His brother followed me around for the first week, asking me what I was doing, begging me to play dinosaurs with him, and pestering his little brother just to see if he could set a new record on how loud he could get him to scream. He informed me with exasperation one afternoon that he couldn't go play since he had no Micah's!
God smiled at me when I cried every day for the first week as I watched my little, tiny, big boy climb out of the car with his slightly too big backpack bouncing on his back, and head confidently into school. So to remind me why it really was a good thing that 5 year olds leave their mommy's for 3 or 4 hours every day to learn stuff they may or may not remember a year from now, he gave me a week of chicken pox.

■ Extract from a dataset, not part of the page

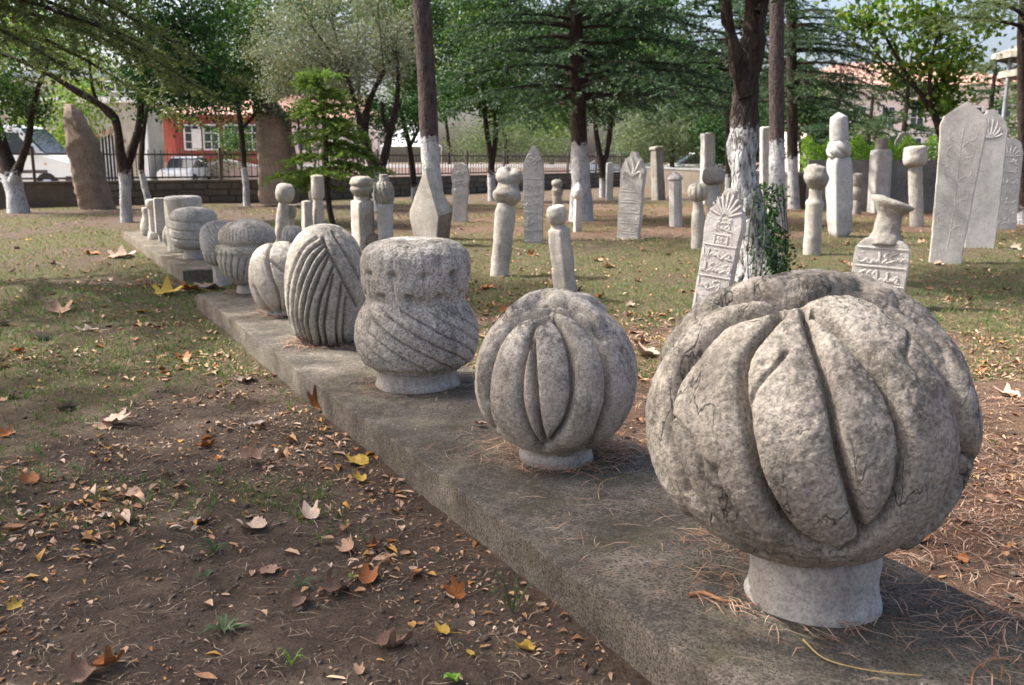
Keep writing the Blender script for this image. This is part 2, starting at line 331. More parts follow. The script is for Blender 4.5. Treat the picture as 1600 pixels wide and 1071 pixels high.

As we spent the week disappointed about the school activities we were missing, watching a ridiculous amount of Veggie Tales, and breaking records on things to fight over, I found myself asking when he could go back to school and I could cry from missing him yet again.
Today I kissed my second boy as he looped his little back pack straps over his arms and headed off into the exciting new world of crayon wrappers and glue sticks. As he looked up at me and said "I'll really miss you mommy" I was convinced he was only making sure that he could squeeze tears out of me as efficiently as his big brother did.
The knock you over hug I got from him when I picked him up assured me that he really did miss me, and made me feel like all those spankings over looked, all those imaginary friends I brushed teeth for, every 20 goodnight kisses each night, were worth it.
My very wise mother assured me today that there really was no way of slowing time down, instead I needed to treasure every moment. I think I will take her advice as my 5 year old reminded me, that my 1 year old baby gets to go to preschool next!